As autoras gostariam de agradecer a Eduardo Minsky pelo trabalho de análise de dados, Elena Ravaioli pela assistência à pesquisa e Anna Maria Cárcamo e Wagner Oliveira pelos comentários e sugestões. Também gostaríamos de agradecer a Giovanna de Miranda e Camila Calado pela revisão e edição do texto e Meyrele Nascimento e Nina Oswald Vieira pelo trabalho de formatação de design gráfico. Agradecemos aos participantes do webinar promovido pelo Climate Policy Initiative/Pontifícia Universidade Católica do Rio de Janeiro (CPI/PUC-Rio) e aqueles que contribuíram com dados e informações, incluindo: Acre, Alagoas, Amapá, Amazonas, Bahia, Ceará, Distrito Federal, Espírito Santo, Goiás, Maranhão, Mato Grosso do Sul, Minas Gerais, Pará, Paraíba, Paraná, Pernambuco, Piauí, Rio de Janeiro, Rio Grande do Norte, Rio Grande do Sul, Rondônia, Roraima, São Paulo e Serviço Florestal Brasileiro (SFB).
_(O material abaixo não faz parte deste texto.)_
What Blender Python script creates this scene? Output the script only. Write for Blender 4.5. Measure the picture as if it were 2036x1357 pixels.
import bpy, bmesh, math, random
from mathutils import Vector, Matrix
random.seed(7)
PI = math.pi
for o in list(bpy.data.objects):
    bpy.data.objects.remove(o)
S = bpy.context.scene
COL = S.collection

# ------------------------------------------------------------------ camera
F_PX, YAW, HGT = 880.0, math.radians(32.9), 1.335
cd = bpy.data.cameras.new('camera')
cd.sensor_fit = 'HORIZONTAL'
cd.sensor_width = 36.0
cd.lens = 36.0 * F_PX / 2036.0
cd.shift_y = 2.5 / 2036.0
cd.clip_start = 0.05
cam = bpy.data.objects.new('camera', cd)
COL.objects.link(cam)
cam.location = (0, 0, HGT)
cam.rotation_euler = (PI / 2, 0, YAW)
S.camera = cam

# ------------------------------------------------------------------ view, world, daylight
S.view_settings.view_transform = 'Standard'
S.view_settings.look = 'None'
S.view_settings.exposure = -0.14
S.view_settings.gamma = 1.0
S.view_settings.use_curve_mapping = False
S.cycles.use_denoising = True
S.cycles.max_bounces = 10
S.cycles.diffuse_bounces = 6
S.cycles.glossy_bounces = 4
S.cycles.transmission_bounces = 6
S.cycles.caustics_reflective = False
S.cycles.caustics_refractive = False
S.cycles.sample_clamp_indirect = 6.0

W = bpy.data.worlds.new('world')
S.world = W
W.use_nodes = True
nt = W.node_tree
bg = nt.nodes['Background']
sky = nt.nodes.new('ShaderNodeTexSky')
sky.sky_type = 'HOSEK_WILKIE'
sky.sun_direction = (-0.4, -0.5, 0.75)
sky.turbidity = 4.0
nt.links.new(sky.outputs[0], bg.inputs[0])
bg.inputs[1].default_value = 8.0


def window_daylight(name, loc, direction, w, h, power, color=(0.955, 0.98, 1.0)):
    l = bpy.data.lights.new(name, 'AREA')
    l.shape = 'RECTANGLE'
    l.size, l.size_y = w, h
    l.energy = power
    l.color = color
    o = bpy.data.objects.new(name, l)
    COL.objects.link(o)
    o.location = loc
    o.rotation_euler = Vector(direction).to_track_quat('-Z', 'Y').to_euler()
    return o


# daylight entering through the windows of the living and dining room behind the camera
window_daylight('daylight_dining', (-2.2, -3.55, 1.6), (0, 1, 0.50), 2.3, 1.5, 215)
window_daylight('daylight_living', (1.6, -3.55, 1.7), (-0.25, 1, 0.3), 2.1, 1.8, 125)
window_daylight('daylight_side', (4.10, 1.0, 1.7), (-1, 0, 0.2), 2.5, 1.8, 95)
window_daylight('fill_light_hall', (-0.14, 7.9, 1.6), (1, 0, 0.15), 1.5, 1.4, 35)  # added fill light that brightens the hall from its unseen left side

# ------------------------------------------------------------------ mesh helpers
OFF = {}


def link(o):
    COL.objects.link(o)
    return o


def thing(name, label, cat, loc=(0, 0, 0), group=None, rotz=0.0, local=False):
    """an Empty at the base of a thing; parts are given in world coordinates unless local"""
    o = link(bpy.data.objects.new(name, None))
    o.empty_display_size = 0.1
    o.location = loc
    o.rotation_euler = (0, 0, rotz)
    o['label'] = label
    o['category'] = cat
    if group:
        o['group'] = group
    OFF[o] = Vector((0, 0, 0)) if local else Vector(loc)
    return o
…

[1] O CAR é um cadastro permanente, sem prazo para inscrição de imóveis rurais. Entretanto, para garantir o direito de adesão ao PRA, a suspensão das multas e o benefício das regras mais flexíveis para regularização ambiental das áreas rurais consolidadas, a inscrição do imóvel rural no CAR para os proprietários e possuidores dos imóveis rurais com área acima de quatro módulos fiscais deve ser feita até o dia 31 de dezembro de 2023. Para aqueles com imóveis rurais com área de até quatro módulos fiscais ou que atendam ao disposto no art. 3º da Lei nº 11.326/2006 devem se inscrever no CAR até o dia 31 de dezembro de 2025 para garantir esse direito.
[2] O Decreto nº 8.750/2016, que dispõe sobre o Conselho Nacional de Povos e Comunidades Tradicionais, enumera as comunidades que já são formalmente reconhecidas.
[3] Para dados de CAR em Terras Indígenas no Pará, acesse: bit.ly/3Ri9dTV. Para dados de CAR em Unidades de Conservação no Pará, acesse: bit.ly/3RDgcIq.
[4] Este relatório descreve somente o processo de regularização ambiental de imóveis rurais para fins de adequação às principais obrigações estabelecidas pelo Código Florestal. Entretanto, a legislação ambiental impõe outras regras que devem ser observadas por proprietários e possuidores rurais para que seus imóveis sejam considerados totalmente regularizados, tais como: procedimentos relativos ao licenciamento ambiental e outorga de recursos hídricos – normas que não fazem parte do escopo deste trabalho.
[5] As excessões são Mato Grosso, Santa Catarina, Sergipe e Tocantins. Tais estados não responderam questionário nem solicitação através da LAI.